Depuis ce jour, je n’ai plus lâché.
Le rap m’a permis d’accepter les difficultés que j’ai rencontrées, de les comprendre. »
Et de lesaffronter dans ses paroles. « Combien de fois j’ai failli finir mal / Echec
scolaire depuis que le viol est normal », scande-t-elle sur «Chercher Loin», l’un de ses premiers morceaux.
Le décor est planté. A 25 ans, Skia sait désormais ce qu’elle veut : parler
sans détour de ce qui l’habite, de son passé, « sans faire de courbettes ».
Elle peut aborder la question de l’avortement sur son titre « Verre d’eau »
sans passer par la case métaphore ou non-dits, montrer la lâcheté de
certains hommes grâce à la production syncopée de « Maladresse »,
ou dépeindre un monde qui semble s’écrouler, le nôtre, sur « Je sais ».

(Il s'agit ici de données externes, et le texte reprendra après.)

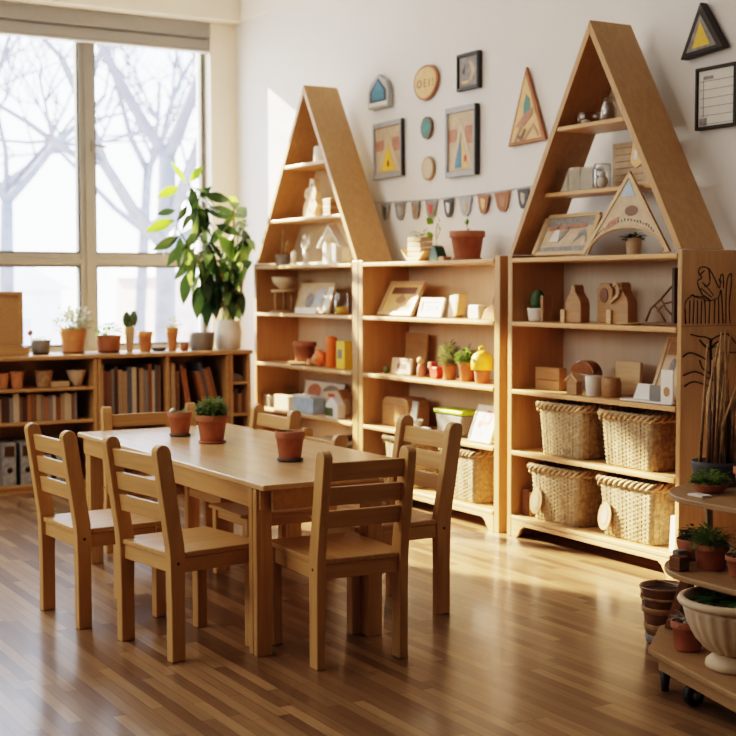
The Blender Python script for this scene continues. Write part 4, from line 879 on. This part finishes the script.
# big corner plant
t = thing('corner_houseplant', (.95, -.505, WT+.001), 'tall leafy houseplant in a large white pot in the window corner', 'plant')
MB().lathe([(.072, 0), (.08, .004), (.088, .10), (.075, .178), (.078, .188), (.07, .188), (.066, .17)], 30).build('pot', 'white', t); MB().lathe([(.068, .165), (.02, .172), (.001, .172)], 20).build('soil', 'soil', t)
st = MB()
for k, s in enumerate(STEMS):
    pts = [((.03*math.sin(k*2+i)) , y+.505, z-WT) for i, (y, z) in enumerate(s)]
    pts[0] = (0.01*math.sin(k*2), pts[0][1]+.01*math.cos(k*2), .165)
    fine = []
    for i in range(len(pts)-1):
        for u in (0, .33, .66): fine.append(tuple(pts[i][q]*(1-u)+pts[i+1][q]*u for q in range(3)))
    fine.append(pts[-1]); st.tube(fine, [.013-.009*i/len(fine) for i in range(len(fine))], 8)
st.build('stems', 'stem', t)
lv = {'big': MB(), 'leafbright': MB(), 'leaf': MB()}
for k, ((y0, z0), (y1, z1)) in enumerate(LEAVES):
    x0 = rnd.uniform(-.08, .08) if y1 < -.37 else -.10; dx = rnd.uniform(-.05, .05) if y1 < -.37 else -.06; p = (x0, y0+.505, z0-WT); d = (dx, y1-y0, z1-z0); L = math.sqrt(sum(q*q for q in d))
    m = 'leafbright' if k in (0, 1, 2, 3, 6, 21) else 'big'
    lv[m].leaf(p, d, L, L*.36 if k not in (7, 21, 22) else L*.6, rnd.uniform(0, .12), (1, rnd.uniform(-.7, .7), rnd.uniform(-.2, .8)))
for i in range(150):
    s = STEMS[i % 5]; j = rnd.randint(1, 3) if i % 3 else rnd.randint(2, 3); y, z = s[j]; u = rnd.random(); y2, z2 = s[j-1]; y = y*u+y2*(1-u); z = z*u+z2*(1-u)
    if z < 1.12: continue
    a = rnd.uniform(0, 6.28); d = Vector((math.cos(a)*.8, math.sin(a), rnd.uniform(-1.5, .2)))
    if y > -.56 or y+.24*d.y/d.length > -.36: d.y = -abs(d.y)
    lv['leaf' if i % 3 == 0 else 'big'].leaf((rnd.uniform(-.03, .03), y+.505, z-WT), d, rnd.uniform(.12, .22), rnd.uniform(.045, .075), rnd.uniform(.1, .5))
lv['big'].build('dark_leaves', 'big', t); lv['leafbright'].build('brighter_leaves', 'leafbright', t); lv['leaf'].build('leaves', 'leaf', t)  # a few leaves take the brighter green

# ------------------------------------------------------------------ books
ORD = ['first', 'second', 'third', 'fourth', 'fifth', 'sixth', 'seventh', 'eighth', 'ninth', 'tenth', 'eleventh', 'twelfth', 'thirteenth', 'fourteenth', 'fifteenth', 'sixteenth', 'seventeenth', 'eighteenth', 'nineteenth', 'twentieth', 'twenty-first', 'twenty-second', 'twenty-third', 'twenty-fourth', 'twenty-fifth', 'twenty-sixth']
BC = [('dark brown', (.075, .04, .025)), ('tan', (.38, .26, .16)), ('gray', (.22, .20, .19)), ('rust', (.22, .09, .045)), ('cream', (.55, .45, .33)), ('slate', (.10, .115, .14)), ('brown', (.20, .10, .055)), ('orange', (.34, .15, .06))]
for n_, c_ in BC: M['bk_'+n_] = mat('book_cover_'+n_.replace(' ', '_'), c_, .7, .12, 25)
bproto = {}
def book(y, z, w_, h, d, ci, label, group, lean=0, cat='book'):
    key = (round(w_, 3), ci)
    n_ = BC[ci][0]
    o = thing('book', (CX1-.035, y, z+.001), label, cat, group)
    o.rotation_euler = (lean, 0, 0)
    if key not in bproto:
        c = MB().box(-1, 0, 0, .0018, 0, 1).box(-1, 0, w_-.0018, w_, 0, 1).box(-.006, 0, .0018, w_-.0018, 0, 1)
        p = MB().box(-.985, -.008, .002, w_-.002, .012, .985)
        a = c.build('cover', 'bk_'+n_, o); b = p.build('pages', 'paper', o); bproto[key] = (a, b)
        a.scale = b.scale = (d, 1, h)
    else:
        for q in bproto[key]:
            c2 = q.copy(); col.objects.link(c2); c2.parent = o; c2.scale = (d, 1, h)
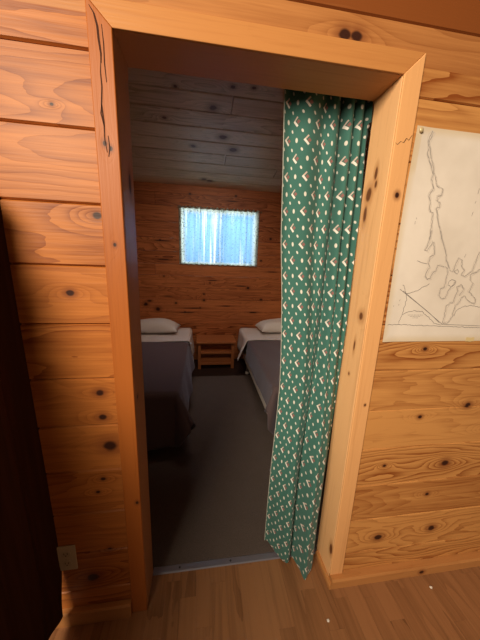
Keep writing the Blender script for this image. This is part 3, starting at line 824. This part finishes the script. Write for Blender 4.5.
# ------------------------------------------------------------------ crumbs on the floor
m_crumb = plain('crumb_white', (.85, .80, .72), .7)
for (x_, y_, lab, sd) in ((1.257, -.083, 'tiny white crumb on the floor near the right wall', 3), (.734, -.13, 'tiny white crumb on the floor in front of the right door jamb', 4)):
    bm = bmesh.new(); bmesh.ops.create_icosphere(bm, subdivisions=2, radius=.0055)
    rr = random.Random(sd)
    for v in bm.verts:
        v.co *= 1 + rr.uniform(-.25, .25); v.co.z *= .6
    bmesh.ops.translate(bm, verts=bm.verts, vec=(x_, y_, .0034))
    tag(obj('crumb', bm, m_crumb), lab, 'crumb', 'crumbs on the floor')

# ------------------------------------------------------------------ camera
f_, yaw, pitch, roll = 255.87, .148054, -.220546, .036477
cam = bpy.data.cameras.new('camera'); co_ = bpy.data.objects.new('camera', cam); COL.objects.link(co_)
fw = Vector((math.sin(yaw) * math.cos(pitch), math.cos(yaw) * math.cos(pitch), math.sin(pitch)))
rt = Vector((math.cos(yaw), -math.sin(yaw), 0)); up = rt.cross(fw)
r2 = rt * math.cos(roll) + up * math.sin(roll); u2 = -rt * math.sin(roll) + up * math.cos(roll)
M4 = Matrix(((r2.x, u2.x, -fw.x, .22283), (r2.y, u2.y, -fw.y, -.81688), (r2.z, u2.z, -fw.z, 1.41585), (0, 0, 0, 1)))
co_.matrix_world = M4
cam.sensor_fit = 'VERTICAL'; cam.sensor_height = 24.0; cam.sensor_width = 18.0
cam.lens = f_ / 640 * 24.0
cam.clip_start = .02
S.camera = co_

# ------------------------------------------------------------------ light
def area(name, loc, target, size, power, col, spread=math.pi):
    l = bpy.data.lights.new(name, 'AREA'); l.shape = 'RECTANGLE'; l.size, l.size_y = size
    l.energy = power; l.color = col; l.spread = spread
    o = bpy.data.objects.new(name, l); COL.objects.link(o)
    o.location = loc
    o.rotation_euler = (Vector(target) - Vector(loc)).to_track_quat('-Z', 'Y').to_euler()
    return o
area('window_light_front', (-1.2, -2.3, 2.60), (1.0, 0, 1.10), (1.2, 1.3), 56, (1.0, .84, .64), 1.9)
area('daylight_outside', (.44, CB + .75, 1.95), (.44, CB, 1.72), (1.5, 1.2), 34, (.86, .94, 1.0))
area('bunk_room_fill', (.42, 1.05, 2.50), (.42, 2.6, .75), (.9, .4), 5.5, (1.0, .78, .64), 1.9)  # added fill for the back wall and beds, no such lamp in the room
w = bpy.data.worlds.new('world'); S.world = w; w.use_nodes = True
w.node_tree.nodes['Background'].inputs[0].default_value = (1.0, .70, .48, 1); w.node_tree.nodes['Background'].inputs[1].default_value = .085
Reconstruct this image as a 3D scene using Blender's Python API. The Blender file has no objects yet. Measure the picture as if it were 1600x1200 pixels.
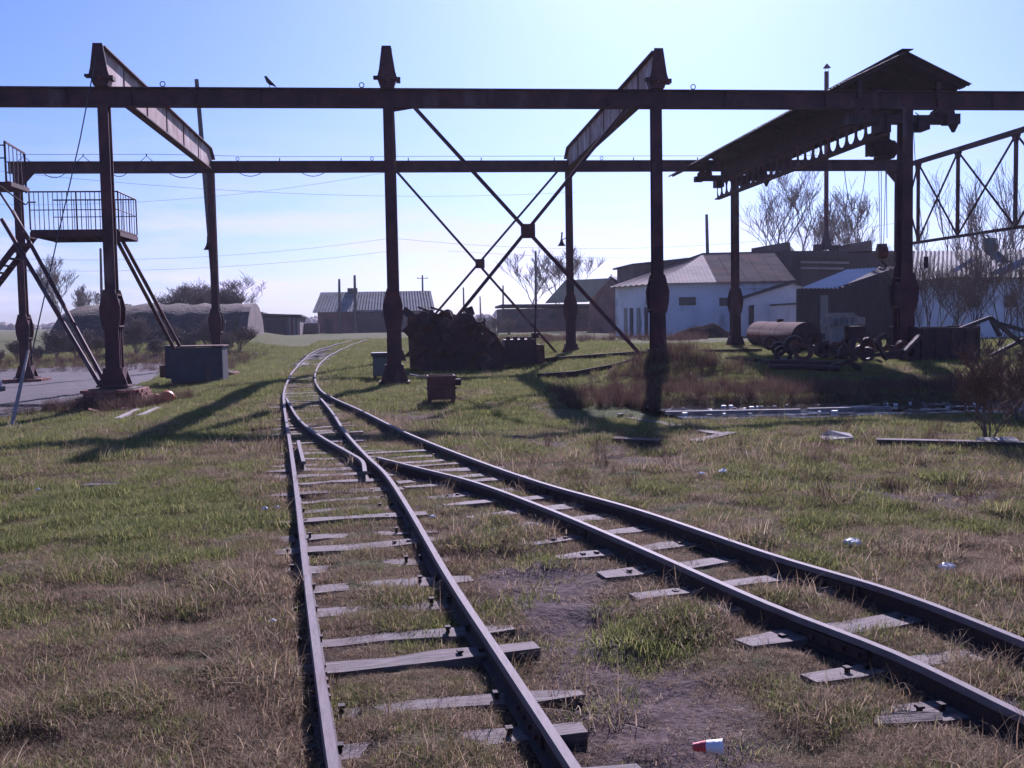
import bpy, math, random
import numpy as np
from mathutils import Vector, Matrix, noise

random.seed(7); np.random.seed(7)
rnd = random.Random(11)
S = bpy.context.scene
COL = S.collection
R = math.radians

# ------------------------------------------------------------------ camera
F_PX = 1620.0; CAM_H = 1.6
YAW, PITCH, ROLL = 0.1031, 0.0637, -0.0178
fw = Vector((math.sin(YAW)*math.cos(PITCH), math.cos(YAW)*math.cos(PITCH), -math.sin(PITCH)))
rt = Vector((math.cos(YAW), -math.sin(YAW), 0)); up = rt.cross(fw)
rt2 = math.cos(ROLL)*rt + math.sin(ROLL)*up; up2 = -math.sin(ROLL)*rt + math.cos(ROLL)*up
cd = bpy.data.cameras.new('camera'); cam = bpy.data.objects.new('camera', cd); COL.objects.link(cam)
m = Matrix((rt2, up2, -fw)).transposed().to_4x4(); m.translation = (0, 0, CAM_H)
cam.matrix_world = m
cd.sensor_fit = 'HORIZONTAL'; cd.sensor_width = 36; cd.lens = 36*F_PX/1600
cd.clip_start = 0.05; cd.clip_end = 6000
S.camera = cam

# ------------------------------------------------------------------ light, sky, exposure
SUN_AZ, SUN_EL = R(14.8), R(30.3)
w = bpy.data.worlds.new('World'); S.world = w; w.use_nodes = True
nt = w.node_tree; nt.nodes.clear()
out = nt.nodes.new('ShaderNodeOutputWorld'); bg = nt.nodes.new('ShaderNodeBackground')
sky = nt.nodes.new('ShaderNodeTexSky'); sky.sky_type = 'NISHITA'; sky.sun_disc = False
sky.sun_elevation = SUN_EL; sky.sun_rotation = SUN_AZ
sky.air_density = 1.0; sky.dust_density = 1.0; sky.ozone_density = 2.2
bg.inputs[1].default_value = 0.050
# thin low clouds
tc = nt.nodes.new('ShaderNodeTexCoord'); sep = nt.nodes.new('ShaderNodeSeparateXYZ')
nt.links.new(tc.outputs['Generated'], sep.inputs[0])
mp = nt.nodes.new('ShaderNodeMapping'); mp.inputs['Scale'].default_value = (2.2, 2.2, 16)
nt.links.new(tc.outputs['Generated'], mp.inputs[0])
nz = nt.nodes.new('ShaderNodeTexNoise'); nz.inputs['Scale'].default_value = 1.9; nz.inputs['Detail'].default_value = 9
nz.inputs['Roughness'].default_value = 0.6
nt.links.new(mp.outputs[0], nz.inputs['Vector'])
cr = nt.nodes.new('ShaderNodeValToRGB'); cr.color_ramp.elements[0].position = .44; cr.color_ramp.elements[1].position = .62
nt.links.new(nz.outputs['Fac'], cr.inputs[0])
band = nt.nodes.new('ShaderNodeValToRGB'); e = band.color_ramp.elements
e[0].position = 0.0; e[0].color = (.25,)*3+(1,); e[1].position = 0.20; e[1].color = (0,)*3+(1,)
x = e.new(.03); x.color = (.7,)*3+(1,); x = e.new(.085); x.color = (.6,)*3+(1,); x = e.new(.12); x.color = (.22,)*3+(1,)
nt.links.new(sep.outputs['Z'], band.inputs[0])
mul = nt.nodes.new('ShaderNodeMath'); mul.operation = 'MULTIPLY'
nt.links.new(cr.outputs[0], mul.inputs[0]); nt.links.new(band.outputs[0], mul.inputs[1])
mix = nt.nodes.new('ShaderNodeMixRGB'); mix.blend_type = 'MIX'; mix.inputs[2].default_value = (11.5, 10.6, 11.2, 1)
tint = nt.nodes.new('ShaderNodeMixRGB'); tint.blend_type = 'MULTIPLY'; tint.inputs[0].default_value = 1; tint.inputs[2].default_value = (.65, .87, 1.15, 1)
nt.links.new(sky.outputs[0], tint.inputs[1])
nt.links.new(mul.outputs[0], mix.inputs[0]); nt.links.new(tint.outputs[0], mix.inputs[1])
nt.links.new(mix.outputs[0], bg.inputs[0]); nt.links.new(bg.outputs[0], out.inputs[0])

sl = bpy.data.lights.new('sun', 'SUN'); sl.energy = 5.0; sl.angle = R(.55); sl.color = (1, .90, .75)
so = bpy.data.objects.new('sun', sl); COL.objects.link(so)
sv = Vector((math.sin(SUN_AZ)*math.cos(SUN_EL), math.cos(SUN_AZ)*math.cos(SUN_EL), math.sin(SUN_EL)))
so.rotation_euler = sv.to_track_quat('Z', 'Y').to_euler(); so.location = sv*50

vs = S.view_settings; vs.view_transform = 'Standard'; vs.look = 'None'; vs.gamma = 1; vs.use_curve_mapping = False
vs.exposure = 0.74
try:
    vs.use_white_balance = True; vs.white_balance_temperature = 5300; vs.white_balance_tint = 40
except Exception: pass
S.cycles.use_denoising = True
S.cycles.max_bounces = 6; S.cycles.volume_bounces = 0

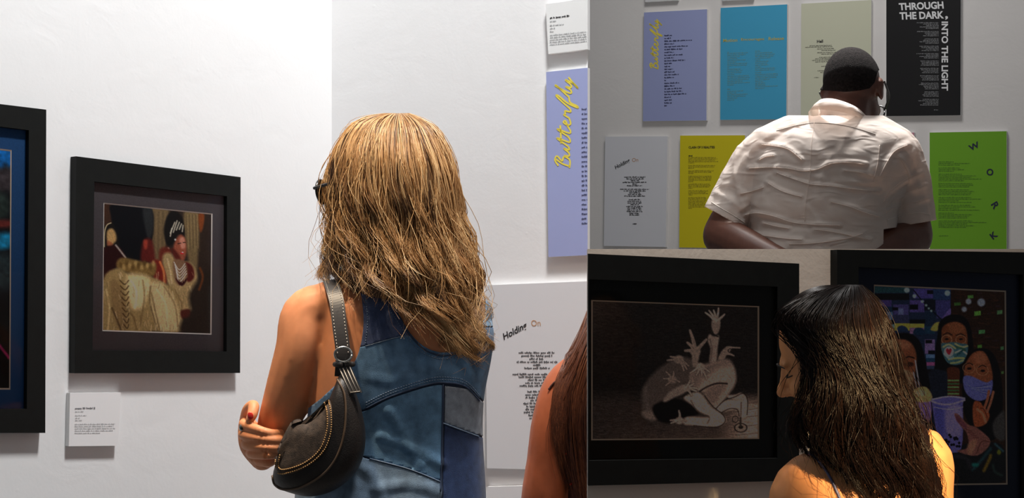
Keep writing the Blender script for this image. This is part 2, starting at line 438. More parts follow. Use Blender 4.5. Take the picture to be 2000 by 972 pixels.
for y, a_, b_ in ((346.5, 1219, 1260.5), (350, 1223.5, 1257.5), (353.3, 1232, 1248), (356.7, 1216, 1264), (360, 1235, 1245), (363.4, 1224.5, 1254),
                  (370.3, 1211, 1268), (373.5, 1218, 1261), (377, 1229, 1250.5), (380.2, 1226.5, 1253), (383.5, 1219, 1260),
                  (390.5, 1228, 1251.5), (393.7, 1225.5, 1252.5), (397, 1225.5, 1253), (400.4, 1231, 1248), (403.8, 1223, 1255.5), (407, 1225, 1252.5), (410.4, 1225, 1253), (413.6, 1224, 1254.5), (417, 1229, 1249), (420.4, 1229.5, 1248.5), (438, 1235.5, 1243.5)):
    LL.append((a_, b_, y))
lines_on('poem_text', W_P, T, o, LL, 2.6, INK, 15, 0.0, 0.85)
o = board('poem_board', W_P, [(1328.4, 264.6), (1455, 264), (1453.5, 485), (1326.5, 483)], T, (222, 208, 34), 'yellow board titled CLASH OF 3 REALITIES at the man\'s left elbow', 'poster', G_B)
text_on('title_word', W_P, T, o, 'CLASH OF 3 REALITIES', (1345, 290), (1396, 289.6), (0, -4.6), INK, 0.03)
lines_on('byline', W_P, T, o, [(1344.5, 1352.5, 305)], 2.6, INK, 23, 0.0, 0.9)
LL = []; y = 308.0
for n, w in ((5, 61), (3, 54), (3, 50), (5, 48), (4, 44), (4, 40), (9, 36)):
    for k in range(n):
        LL.append((1344.5, 1344.5 + w * (0.2 if k == n - 1 else rb.uniform(0.86, 1.0)), y)); y += 2.65
    y += 2.4
lines_on('poem_text', W_P, T, o, LL, 1.9, INK_DY, 16, 0.0)
o = board('poem_board', W_P, [(1645, 262.5), (1785.5, 258.7), (1784.5, 486), (1645, 486)], T, (214, 148, 166), 'pink board mostly hidden behind the man\'s right shoulder', 'poster', G_B)
c = catmull([(1767.5, 259.6), (1770, 268), (1770.5, 276), (1766, 290), (1758, 300)], 6)
vv = []; ff = []
for i, p in enumerate(c):
    vv += [W_P.at(p[0] - 0.9, p[1], T + .0006), W_P.at(p[0] + 0.9, p[1], T + .0006)]
    if i: ff.append((2 * i - 2, 2 * i - 1, 2 * i + 1, 2 * i))
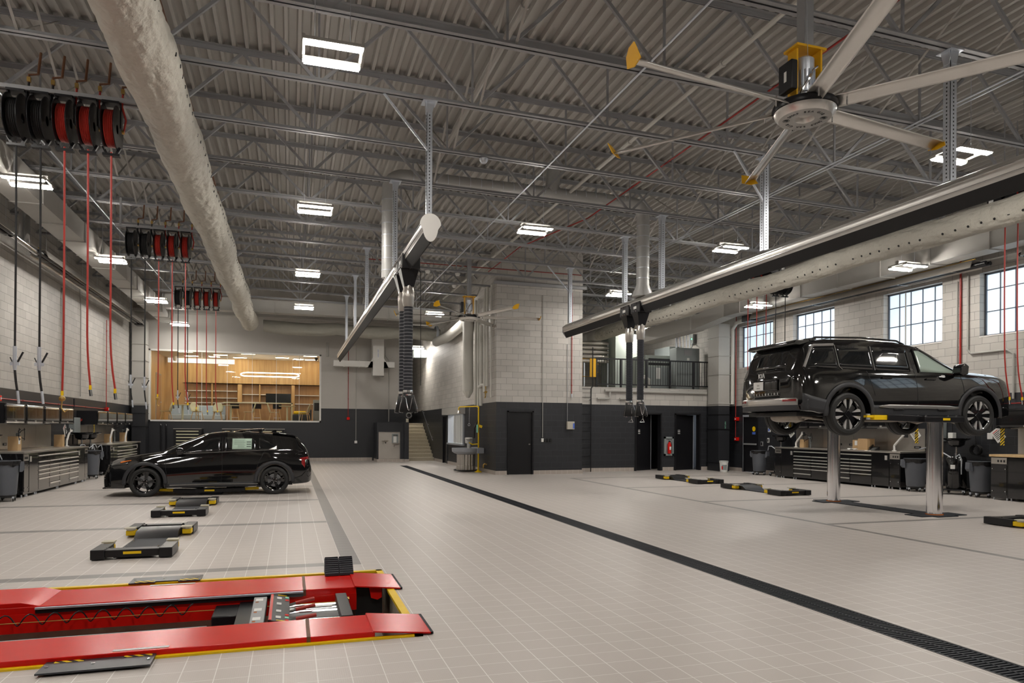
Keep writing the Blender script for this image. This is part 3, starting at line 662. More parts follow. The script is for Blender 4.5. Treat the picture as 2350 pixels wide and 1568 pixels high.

Habillée par les beatmakers Mounir Maarouf et Blaise Keyz (qui ont
composé pour Chilly, Bosh, YL, Kalash, La Fouine entre autres) et les
pianos de Guillaume Ferran, sa voix peut se faire nonchalante, agressive ou mélodieuse.
Sans jamais perdre de vue ses objectifs. Elle l’affirme : « Je n’aime pas
être rangée dans la catégorie ‘rap de filles’. Je suis pour qu’il y ait plus
de femmes dans le rap, comme dans n’importe quel secteur, d’ailleurs.
Mais je ne comprends pas pourquoi on nous séparerait des hommes.
On vit le rap tous ensemble. »
Sur ses freestyles, elle prouve qu’elle n’a rien à envier à qui que ce soit,
que sa sensibilité revendiquée peut la transformer en machine ou en
passeuse d’émotions. Pour Skia, le temps de l’innocence et des complexes est bel et bien terminé.
Voici celui de l’acceptation, de l’affirmationet des combats. Et il ne fait que commencer.